Saturday, June 13, 2009

Well that was weird

As if a waxing appointment wasn't awkward enough, I had one the other day that has prompted a post so I can stop thinking about it! I didn't go to my regular location so I didn't see the woman who usually leaves me bare and smooth and I don't think I'll do that again. I hope my lady never leaves and she'll one day wax my 80 year old legs.

Before I ever had my legs waxed I thought it would be horrifying to lie there half naked, hairy legs exposed, and twisted into unnatural positions while someone else rips my hair out. I can deal with the pain, but I thought I would eventually run out of places to go because how could I face the same person again after she's seen me like THAT? Well, the unexpected thing is that this vulnerability makes me want only one person to help me out. I started feeling protective of myself and now I don't want just anyone seeing me in my undies.

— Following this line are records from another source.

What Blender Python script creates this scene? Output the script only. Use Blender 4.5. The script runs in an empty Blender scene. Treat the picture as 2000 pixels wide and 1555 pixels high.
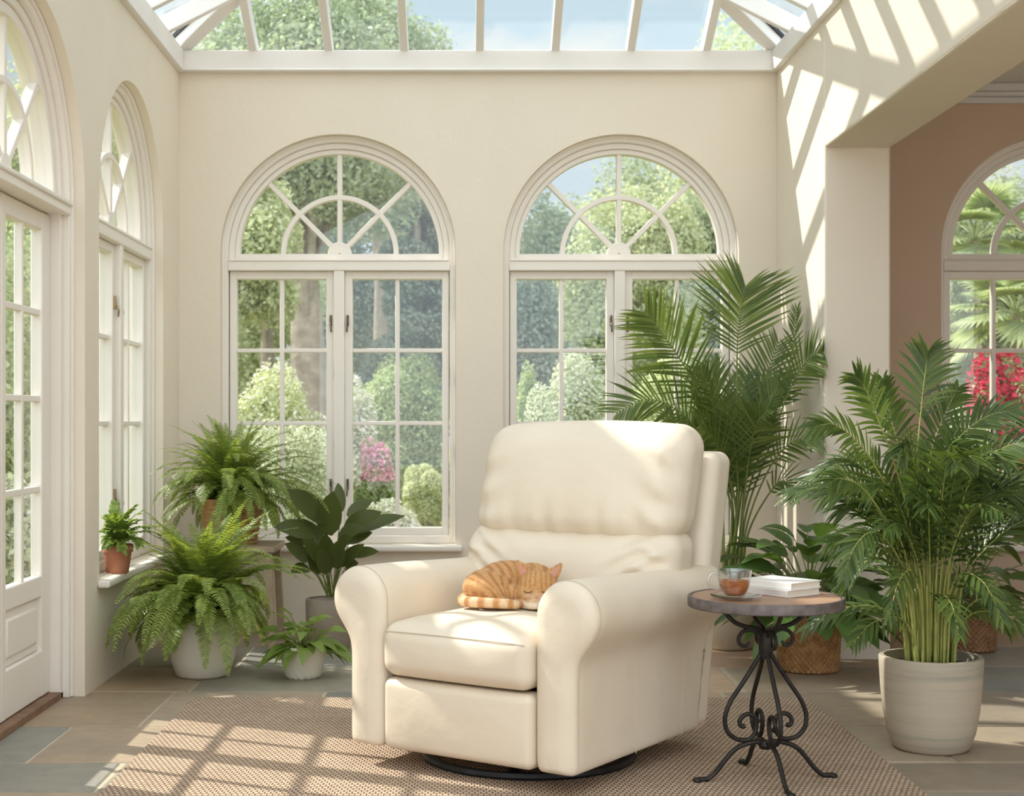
import bpy, bmesh, math, random
import numpy as np
from mathutils import Vector, Matrix

sc = bpy.context.scene
COL = sc.collection
PI = math.pi
rad = math.radians
F_PX, VX, VY, CAM_Z = 2850.0, 905.0, 825.0, 1.06   # focal length and horizon, measured on a 2000 x 1555 frame

# ------------------------------------------------------------------ camera
cam_d = bpy.data.cameras.new('camera')
cam = bpy.data.objects.new('camera', cam_d)
COL.objects.link(cam)
cam.location = (0, 0, CAM_Z)
cam.rotation_euler = (rad(90), 0, 0)
cam_d.sensor_fit = 'HORIZONTAL'
cam_d.sensor_width = 36.0
cam_d.lens = F_PX / 2000 * 36
cam_d.shift_x = (1000 - VX) / 2000
cam_d.shift_y = (VY - 777.5) / 2000
cam_d.clip_start = 0.05
cam_d.clip_end = 300
cam_d.dof.use_dof = True
cam_d.dof.focus_distance = 4.7
cam_d.dof.aperture_fstop = 6.3
sc.camera = cam

# ------------------------------------------------------------------ colour management
sc.view_settings.view_transform = 'Standard'
sc.view_settings.look = 'None'
sc.view_settings.gamma = 1.0
sc.view_settings.exposure = -0.10
sc.view_settings.use_curve_mapping = False
sc.cycles.max_bounces = 10
sc.cycles.diffuse_bounces = 6
sc.cycles.glossy_bounces = 3
sc.cycles.transmission_bounces = 6
sc.cycles.transparent_max_bounces = 16
sc.cycles.caustics_reflective = False
sc.cycles.caustics_refractive = False
sc.cycles.sample_clamp_indirect = 6.0
sc.cycles.use_denoising = True

# ------------------------------------------------------------------ sky: blue with white cloud, brighter overhead; fill brightness added behind the camera
SKY_LOW, SKY_HIGH, SKY_BACK_FILL = 1.0, 1.4, 2.6
world = bpy.data.worlds.new('sky')
sc.world = world
world.use_nodes = True
wn, wl = world.node_tree.nodes, world.node_tree.links
wn.clear()
def wnode(t, **kw):
    n = wn.new(t)
    for k, v in kw.items():
        setattr(n, k, v)
    return n
w_out = wnode('ShaderNodeOutputWorld')
w_bg = wnode('ShaderNodeBackground')
w_tc = wnode('ShaderNodeTexCoord')
w_sep = wnode('ShaderNodeSeparateXYZ')
wl.new(w_tc.outputs['Generated'], w_sep.inputs[0])
w_grad = wnode('ShaderNodeValToRGB')
w_grad.color_ramp.elements[0].position = 0.0
w_grad.color_ramp.elements[0].color = (0.84, 0.92, 0.98, 1)
w_grad.color_ramp.elements[1].position = 0.6
w_grad.color_ramp.elements[1].color = (0.84, 0.87, 0.91, 1)
e = w_grad.color_ramp.elements.new(0.24)
e.color = (0.70, 0.86, 0.97, 1)
wl.new(w_sep.outputs['Z'], w_grad.inputs[0])
w_map = wnode('ShaderNodeMapping')
w_map.inputs['Scale'].default_value = (1.0, 1.0, 2.3)
w_map.inputs['Location'].default_value = (0.43, 0.2, 0.1)
wl.new(w_tc.outputs['Generated'], w_map.inputs[0])
w_noise = wnode('ShaderNodeTexNoise')
w_noise.inputs['Scale'].default_value = 6.5
w_noise.inputs['Detail'].default_value = 5
w_noise.inputs['Roughness'].default_value = 0.55
wl.new(w_map.outputs[0], w_noise.inputs['Vector'])
w_cl = wnode('ShaderNodeValToRGB')
w_cl.color_ramp.elements[0].position = 0.47
w_cl.color_ramp.elements[0].color = (0, 0, 0, 1)
w_cl.color_ramp.elements[1].position = 0.62
w_cl.color_ramp.elements[1].color = (1, 1, 1, 1)
wl.new(w_noise.outputs['Fac'], w_cl.inputs[0])
w_mix = wnode('ShaderNodeMix', data_type='RGBA')
wl.new(w_cl.outputs[0], w_mix.inputs[0])
wl.new(w_grad.outputs[0], w_mix.inputs[6])
w_mix.inputs[7].default_value = (1.0, 0.99, 0.97, 1)
w_str = wnode('ShaderNodeMapRange')
w_str.inputs['From Min'].default_value = 0.28
w_str.inputs['From Max'].default_value = 0.7
w_str.inputs['To Min'].default_value = SKY_LOW
w_str.inputs['To Max'].default_value = SKY_HIGH
wl.new(w_sep.outputs['Z'], w_str.inputs['Value'])
wl.new(w_mix.outputs[2], w_bg.inputs['Color'])
w_back = wnode('ShaderNodeMapRange')
w_back.inputs['From Min'].default_value = 0.1
w_back.inputs['From Max'].default_value = -0.7
w_back.inputs['To Min'].default_value = 1.0
w_back.inputs['To Max'].default_value = SKY_BACK_FILL
wl.new(w_sep.outputs['Y'], w_back.inputs['Value'])
w_mul = wnode('ShaderNodeMath', operation='MULTIPLY')
wl.new(w_str.outputs[0], w_mul.inputs[0])
wl.new(w_back.outputs[0], w_mul.inputs[1])
wl.new(w_mul.outputs[0], w_bg.inputs['Strength'])
wl.new(w_bg.outputs[0], w_out.inputs[0])

# ------------------------------------------------------------------ sun: from the left, behind the back wall
SUN = Vector((1.0, -0.52, -1.01)).normalized()
sun_d = bpy.data.lights.new('sun', 'SUN')
sun_d.energy = 7.0
sun_d.angle = rad(0.8)
sun_d.color = (1.0, 0.93, 0.82)
sun = bpy.data.objects.new('sun', sun_d)
COL.objects.link(sun)
sun.location = (-8, 10, 9)
sun.rotation_euler = SUN.to_track_quat('-Z', 'Y').to_euler()

# ------------------------------------------------------------------ helpers
def at(px, py, Y):
    """the point at depth Y that the photograph shows at pixel (px, py)"""
    return np.array(((px - VX) * Y / F_PX, Y, CAM_Z - (py - VY) * Y / F_PX))

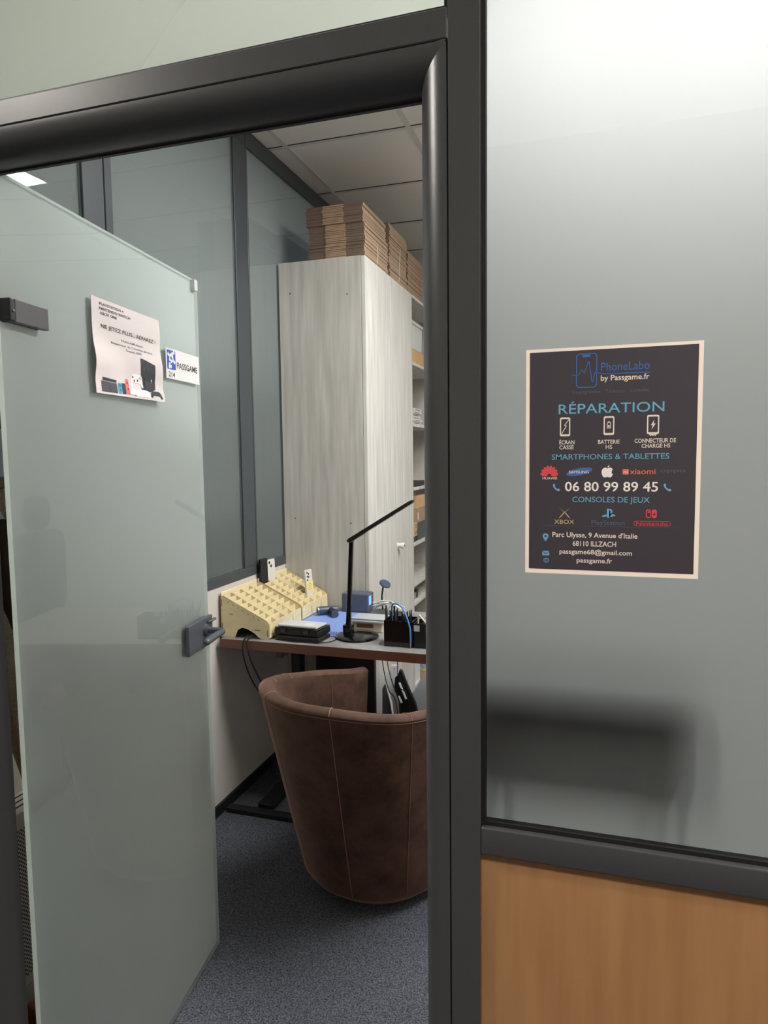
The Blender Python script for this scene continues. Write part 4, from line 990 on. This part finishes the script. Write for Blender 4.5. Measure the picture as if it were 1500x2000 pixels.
# cables over the desk edge
for k, off in enumerate((0.0, 0.014)):
    b = B(); b.tube(spline([(-1.36 + off, 1.66, DZ + 0.004), (-1.385 + off, 1.60, DZ + 0.012), (-1.400 + off * 1.2, 1.556, DZ + 0.006), (-1.405 + off * 2, 1.549, DZ - 0.06), (-1.385 + off * 3, 1.60, DZ - 0.20), (-1.33 + off * 2, 1.72, 0.38), (-1.29 + off, 1.84, 0.10), (-1.27 + off, 1.90, 0.006)], 10), 0.0034, 8)
    tag(b.done('power_cable', 'cable_black', smooth=True), 'black cable hanging over the desk edge, %s of the pair' % ('outer' if k == 0 else 'inner'), 'cable')
b = B(); b.box((-1.335, 1.70, DZ - 0.11), (-1.30, 1.80, DZ - 0.0695)); tag(b.done('power_adapter', 'dark_grey', bevel=0.003), 'dark power adapter fixed under the left of the desk', 'adapter')
b = B(); b.tube(spline([(-1.03, 1.655, DZ + 0.003), (-1.06, 1.60, DZ + 0.004), (-1.18, 1.582, DZ + 0.003), (-1.28, 1.60, DZ + 0.003)], 8), 0.0018, 6); tag(b.done('lamp_cable', 'cable_black', smooth=True), 'thin black lamp cable lying along the desk front', 'cable')

# things below the desk on the right
b = B(); b.prism([(-1.010, 0.0), (-0.900, 0.0), (-0.985, 0.220), (-0.995, 0.362), (-1.004, 0.420), (-1.036, 0.418), (-1.074, 0.332), (-1.056, 0.302), (-1.032, 0.217)], 2.45, 2.462, 'Y')
wp = b.done('white_board', 'white_plastic', bevel=0.001)
tag(wp, 'white plastic board standing below the desk line in front of the cupboard doors', 'board')
b = B(); b.cyl((-1.018, 2.4485, 0.402), (-1.018, 2.4508, 0.402), 0.006, seg=16); b.done('hanging_hole', 'grey_bag', wp)
b = B(); b.prism([(-1.080, 0.0), (-1.012, 0.0), (-1.040, 0.209), (-1.063, 0.300), (-1.070, 0.318), (-1.082, 0.290)], 2.433, 2.448, 'Y'); tag(b.done('dark_board', 'dark_grey', bevel=0.003), 'dark grey board standing before the lower corner of the white board', 'board')
st = empty('strap_bag', (-0.92, 2.42, 0), 'black strapped bag hanging at the white board under the desk', 'bag')
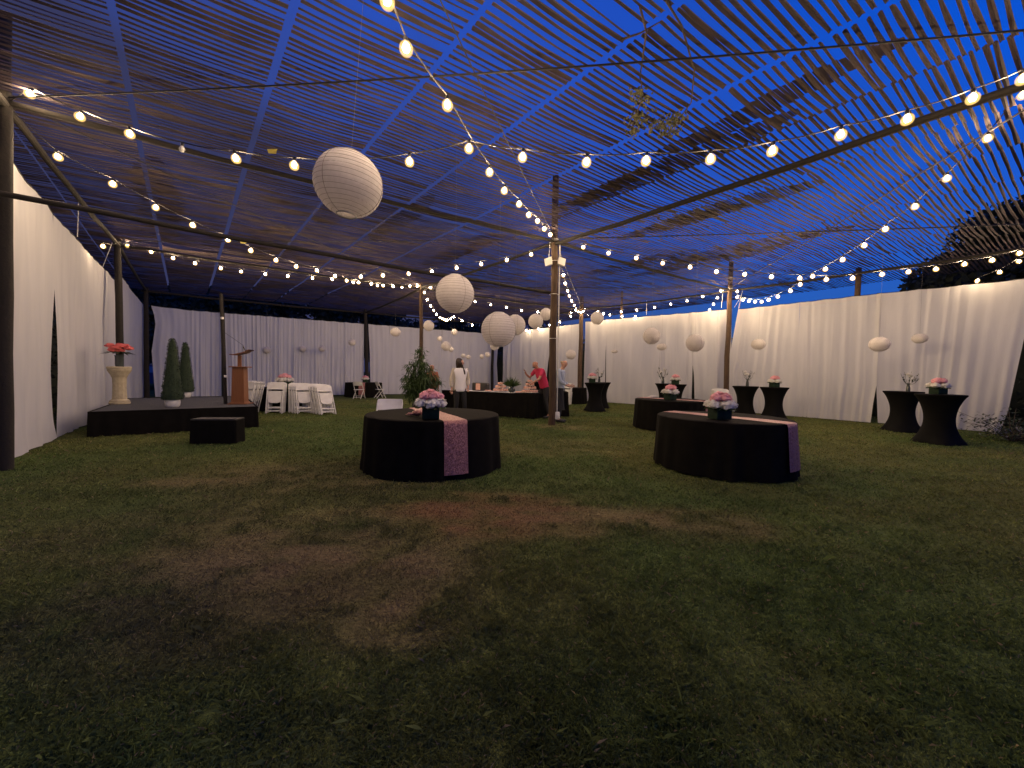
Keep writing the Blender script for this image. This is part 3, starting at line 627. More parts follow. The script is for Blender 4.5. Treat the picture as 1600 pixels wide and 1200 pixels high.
def sprig_vase(loc, label, sc=1.0, kind=0):
    e = thing('bud_vase', label, 'vase', loc, 0, 'slim vases of white sprigs'); rnd = random.Random(int(loc[0]*100))
    mb = MB(); mb.lathe([(.035*sc, 0), (.032*sc, .08*sc), (.02*sc, .14*sc), (.026*sc, .17*sc)], 14); mb.build('vase', M['glass_vase'], e)
    st = MB(); lf = MB()
    for k in range(9):
        a = rnd.uniform(0, 6.28); l = rnd.uniform(.05, .16)*sc; tp = Vector((l*math.cos(a), l*math.sin(a), rnd.uniform(.26, .42)*sc)); st.tube([(0, 0, .12*sc), tp*.6, tp], .003*sc, 4)
        for q in range(7):
            p = tp*rnd.uniform(.55, .9) ; b = Vector((rnd.uniform(-1, 1), rnd.uniform(-1, 1), rnd.uniform(-.3, .6))).normalized()*.05*sc; t = b.cross(Vector((0, 0, 1))).normalized()*.016*sc
            lf.add([p, p+b*.5+t, p+b, p+b*.5-t], [(0, 1, 2, 3)])
    st.build('stem', M['darkleaf'], e); lf.build('leaves', M['darkleaf'], e)
    for k in range(3): ob = link('flower_head', FM['white'][k], e, (rnd.uniform(-.06, .06)*sc, rnd.uniform(-.06, .06)*sc, rnd.uniform(.27, .36)*sc)); ob.scale = (.032*sc,)*3
    return e

# ------------------------------------------------------------------ tables
def round_table(c, Rr, label, seed=0, H_=.75, group='round tables under black cloths'):
    e = thing('round_table', label, 'table', (c[0], c[1], 0), 0, group); r = random.Random(seed)
    mb = MB(); mb.lathe([(Rr-.012, H_-.03), (Rr-.012, H_-.006)], 40); mb.build('tabletop', M['white_plastic'], e)
    ph = [(r.choice([9, 11, 13, 15, 17]), r.uniform(0, 6.28), r.uniform(.4, 1)) for _ in range(4)]
    def wob(a, t):
        q = sum(math.sin(a*k+p_)*w_ for k, p_, w_ in ph)*.25
        return (q + .35*math.sin(a*23+2*math.sin(a*3+ph[0][1]))*(.5+.5*math.sin(a*5+ph[1][1])))*.062*max(0, (t-.2)/.8)**1.1
    pr = [(.02, H_+.004), (Rr*.5, H_+.004), (Rr*.9, H_+.004), (Rr-.01, H_+.003), (Rr+.003, H_-.006), (Rr+.008, H_-.03), (Rr+.012, H_-.12), (Rr+.022, H_-.3), (Rr+.032, H_-.5), (Rr+.045, .10), (Rr+.05, .012)]
    mb = MB(); mb.lathe(pr, 180, wob=wob, cap=False); mb.f.append(tuple(range(180))); mb.mi.append(0); mb.build('tablecloth', M['black_cloth'], e, smooth=False); return e
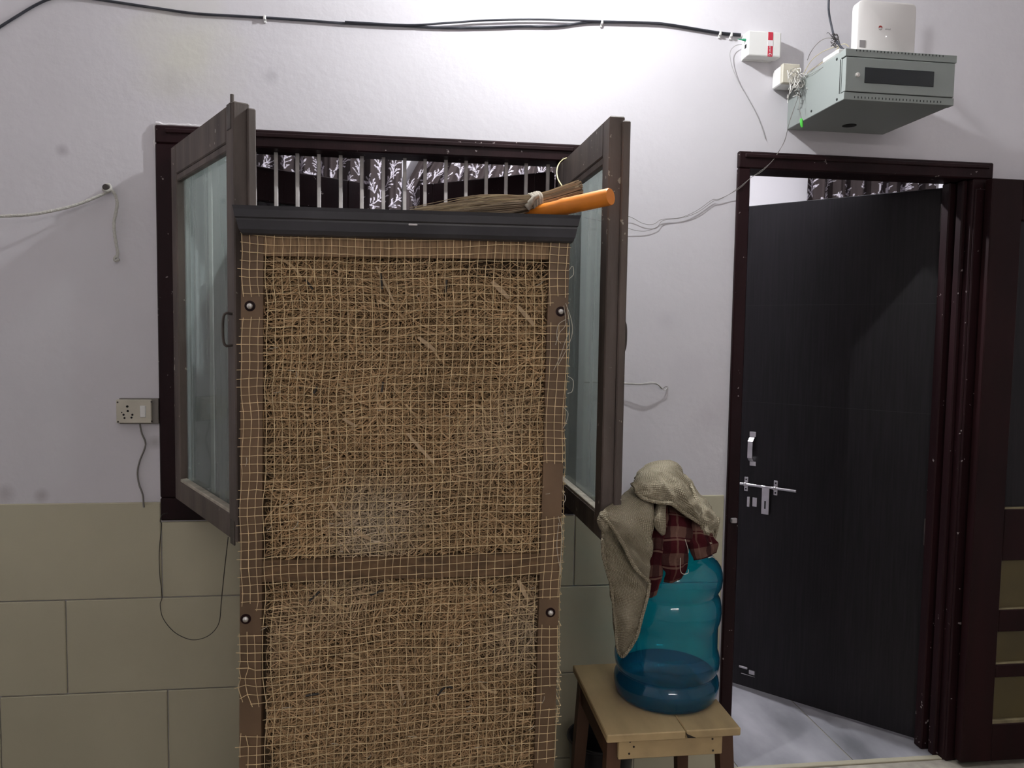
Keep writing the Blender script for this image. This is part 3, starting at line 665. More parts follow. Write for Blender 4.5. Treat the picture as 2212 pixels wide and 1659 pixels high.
for l in ([(660, 605), (676, 625)], [(965, 605), (962, 632)], [(822, 590), (826, 625)], [(685, 835), (678, 850)], [(828, 825), (824, 848)], [(668, 1298), (690, 1278)], [(1065, 1280), (1072, 1272)], [(945, 1502), (962, 1484), (978, 1486)], [(660, 1503), (690, 1498)], [(830, 1275), (800, 1285)]):
    MB().tube(spl([cp(x, y, -.002) for x, y in l], 3), .0028, 5).build('tie_twig', 'wireb', cool)

# ================================================================== ON THE TRAY
zt_ = TZ1+.002
br = thing('grass_broom', at(1150, 455, -.5), 'dry grass hand broom tied with a rag, lying on the black tray', 'broom')
b = MB(); rg = random.Random(5)
Bt = at(1250, 413, -.54); Ti = at(1158, 438, -.54)
for i in range(330):
    a = rg.uniform(0, 2*math.pi); q = math.sqrt(rg.random()); e1 = Vector((.12, .99, 0)); e2 = Vector((-.25, 0, .97))
    d0 = (e1*math.cos(a)*.030+e2*math.sin(a)*.026)*q; d1 = (e1*math.cos(a)*.023+e2*math.sin(a)*.020)*q
    tip = at(rg.uniform(885, 1010), rg.uniform(452, 462), -.55); tip = Vector((tip.x, -.55+d0.y*4.2+rg.uniform(-.02, .02), 0))
    h = q*math.sin(a); tip.z = zt_-.004+.012*(h+1)*.5+.004*rg.random()+max(0, .006*h)
    mid = Ti.lerp(tip, .5)+d1*1.3; mid.z = max(mid.z, zt_-.004)
    st = Bt+d0+(Bt-Ti).normalized()*rg.uniform(-.012, .012); tz = Ti+d1
    c = Vector((.30, .235, .16))*rg.uniform(.55, 1.25)
    if rg.random() < .12: c = Vector((.5, .42, .28))
    b.tube(spl([st, tz, mid, tip], 3), [.0016]*4+[.0014]*3+[.001]*3, 4, tuple(c))
b.build('grass_stalks', 'broom', br, kind='stuff')
ax = (Bt-Ti).normalized(); b = MB(); e1 = Yv; e2 = ax.cross(e1).normalized()
for s in (-.010, -.003, .004, .010):
    b.tube([Ti+ax*(s+.002*math.sin(3*a))+(e1*math.cos(a)*.027+e2*math.sin(a)*.023) for a in np.linspace(0, 2*math.pi, 20)], .0045, 6)
b.tube(spl([Ti+Vector((.0, -.028, .012)), Ti+Vector((-.012, -.034, .004)), Ti+Vector((-.022, -.034, -.012)), Ti+Vector((-.028, -.032, -.018))], 4), [.006]*6+[.008]*4+[.010]*3, 7)
b.build('rag_binding', 'cloth_tie', br, 60)
lp = pxs([(1214, 402, -.55), (1205, 386, -.50), (1203, 368, -.40), (1208, 353, -.25), (1219, 343, -.12), (1232, 341, -.075)])
MB().tube(spl(lp, 6), .0017, 6).build('hanging_loop', 'cord_yellow', br, 60)
P1 = at(1319, 424.5, -.70); P0 = at(1075, 482, -.46); dr = (P1-P0).normalized(); Ln = (P1-P0).length
P0.z = max(P0.z, zt_+.012)
dr = (P1-P0).normalized(); Ln = (P1-P0).length
op = MB().lathe([(.0, 0), (.0185, .0), (.0185, Ln-.145), (.0205, Ln-.13), (.0210, Ln-.128), (.0198, Ln-.115), (.0198, Ln-.003), (.0188, Ln), (0, Ln)], P0, 28, dr).build('plastic_pipe', 'orange', smooth=35)
tag(op, 'orange plastic pipe jutting out over the right end of the tray', 'pipe')

# ================================================================== STOOL, JUG, CLOTHS, BUCKET
SX0, SX1, SY0, SY1, SZ = .487, .838, -.636, -.226, .50
st = thing('wooden_stool', ((SX0+SX1)/2, (SY0+SY1)/2, 0), 'small pale pine stool holding the blue water jug', 'stool')
cut = SX0+.205
MB().box(SX0, cut-.0006, SY0, SY1, SZ-.021, SZ, .0025).build('top_board', 'pine', st)
MB().box(cut+.0006, SX1, SY0+.002, SY1, SZ-.021, SZ, .0025).build('top_board', 'pine', st)
MB().prism([Vector((cut-.002, SY0-.0006, SZ-.002)), Vector((cut+.003, SY0-.0006, SZ-.008)), Vector((cut+.026, SY0-.0006, SZ-.019)), Vector((cut+.004, SY0-.0006, SZ-.018))], Yv*.002).build('split', 'nail', st)
ap = MB().box(.521, .794, SY0+.012, SY0+.030, .428, SZ-.021, .002).build('front_apron', 'pine', st)
for px, py in ((1361, 1602), (1369, 1613), (1359, 1628), (1539, 1596), (1540, 1621)):
    MB().lathe([(.0028, 0), (.0028, .0008), (0, .001)], at(px, py, SY0+.012), 10, (0, -1, 0)).build('nail', 'nail', ap)
MB().box(.500, .518, SY0+.03, SY1-.02, .405, SZ-.021, .002).build('side_apron', 'darkwood', st)
MB().box(.806, .824, SY0+.03, SY1-.02, .405, SZ-.021, .002).build('side_apron', 'darkwood', st)
MB().box(.52, .80, SY1-.04, SY1-.022, .42, SZ-.021, .002).build('back_apron', 'darkwood', st)
for sx in (-1, 1):
    for sy in (-1, 1):
        x = .515 if sx < 0 else .808; y = SY0+.045 if sy < 0 else SY1-.05
        t0 = Vector((x, y, SZ-.022)); t1 = Vector((x+sx*.025-.0, y+sy*.03, 0)); b = MB(); hw = .019
        vs = [t0+Vector((a*hw, c*hw, 0)) for a, c in ((-1, -1), (1, -1), (1, 1), (-1, 1))]+[t1+Vector((a*hw*.8, c*hw*.8, 0)) for a, c in ((-1, -1), (1, -1), (1, 1), (-1, 1))]
        b.add(vs, [(0, 1, 2, 3), (7, 6, 5, 4)]+[(k, 4+k, 4+(k+1) % 4, (k+1) % 4) for k in range(4)]).build('leg', 'darkwood', st)
MB().box(.50, .825, SY0+.03, SY0+.05, .15, .185, .002).build('stretcher', 'pine', st)

JX, JY = at(1437, 1500, -.428).x, -.428
jug = thing('water_jug', (JX, JY, SZ), 'large translucent blue water jug standing on the pine stool', 'water jug')
prof = [(0, .022), (.05, .020), (.09, .012), (.112, .002), (.124, .0005), (.134, .005), (.139, .014), (.1432, .032), (.1440, .044), (.1420, .056), (.1350, .066), (.1325, .071), (.1350, .076), (.1415, .088), (.1438, .104), (.1435, .116), (.1405, .128), (.1370, .138), (.1365, .145), (.1365, .203),
        (.1385, .212), (.1430, .226), (.1447, .244), (.1440, .260), (.1405, .278), (.1350, .289), (.1325, .296), (.1360, .303), (.1425, .316), (.1450, .334), (.1440, .352), (.139, .368), (.128, .384), (.108, .402), (.078, .424), (.050, .442), (.032, .456), (.0285, .470), (.0285, .492), (.0285, .5)]
pp = [(max(r, 0.0), z) for r, z in prof]
MB().lathe(pp, (JX, JY, SZ), 72, closed=True).build('body', 'jug', jug, 0)
MB().lathe([(.09, .016), (.120, .006), (.131, .010), (.1375, .030), (.1378, .046), (.131, .064), (.128, .072)], (JX, JY, SZ), 64, closed=True).build('thick_base', 'jugbase', jug, 0)
MB().lathe([(.030, .470), (.031, .472), (.031, .508), (.028, .511), (0, .511)], (JX, JY, SZ), 24).build('cap', 'routerw', jug, 40)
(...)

The whole thing was awkward and clunky. I rode my bike there from work and since it was a hot day I was wearing my skorts, which is an awful name by the way. As I waited at lights standing with my bike I could imagine the bicyclists behind me STARING at my man legs wondering why that dude was wearing a pink top and a skort. I could feel the breeze whipping those little long hairs around catching the sun and reflecting them like tinsel. I felt like I took the tassels from my handle bars and stuck them on my legs.

You would think that I'd feel comfortable sitting in the waiting area of a waxing salon among my people, but it turns out most women hide behind pants until their legs are ready to come out in public again. Not me! I sit there with nowhere to hide willing my time to hurry up while trying to cool off and dry my sweat. At last, hurray! Here she comes to bring me back. Oh wait. Did I get the new girl? Awww hell.

I turn into a dork in new situations. I just can't play it cool and look like I know what I'm doing. There at the new location with different decor and a different layout with a different esthetician, there's a different routine. She was soft spoken and timid and as I stood up to greet her she said something, turned, and disappeared down the hallway into the room. Did she ask me to give her a minute? Should I just stand here with my tinsel legs and wait for her to come back? Is she waiting for me in the room wondering where I am? When will she come back for me? Why am I just STANDING here? Maybe she asked me to come on back. Just a minute. Come on back. They don't even have the same number of syllables. What did she SAY? Why would she come out for me if she wasn't ready, right? OK I'm going back and I hope I don't walk in one someone naked.

It turns out she wasn't ready and I startled her when she turned around. It became an Eddie Izzard moment, "Oh, I....sorry, should I.....oh, I'll just....ok." Somehow she was also communicating it was ok, go ahead and put the bag down and hop up on this table. And because I just HAD to explain myself I tried to tell her what was going through my head in the waiting area, but sometimes it's just better to smile and move on. I forget that just because I surround myself with people who GET me, who are all a little bit out of the ordinary, the normal unsuspecting stranger isn't necessarily going to think it's as funny as I do. Yeah.

I don't understand the practice of leaving the room for privacy while I take off my stupid skort when in just a couple of minutes she'll see me in my underwear anyway. I quickly wiggled out of my bike stuff, sat on the table, and oh no not THIS AGAIN! Which way should I have my legs? OK that way - there's where the wax pot is. But wait, should I be on my back or my stomach? Why doesn't this lady speak up and give me some instruction? Well, I'll just sit here with this ridiculous tea towel covering half my lap. After forever has passed she finally came back in looking confused that I wasn't in The Position. And it never got better.

After she started doing her thing, I couldn't hear what she was mumbling so I'm not sure if she was making conversation or giving me instructions. Eventually I stopped saying, "what?!" and decided to just smile. And when she would suddenly move my leg I'd startle and stiffen in surprise and she'd be wrestling with my locked leg trying to maneuver me into a pose. It must have looked funny. I think we fed off each others awkwardness and I never relaxed like I do with the woman I usually see. Thankfully I was not there for a Brazilian and I'm used to this kind of torture because she hadn't quite mastered a technique. It was more painful than usual.

In the end it was worth it. The cool breeze soothed my legs on the ride home and I didn't even mind standing at the lights. I had hoped I'd impress the other bikers with my smooth legs, but that appointment took so long that I was the lone bicyclist on the normally crowded spandex highway. At least now I can continue to wear my skort even if I do get that weird summer tan line.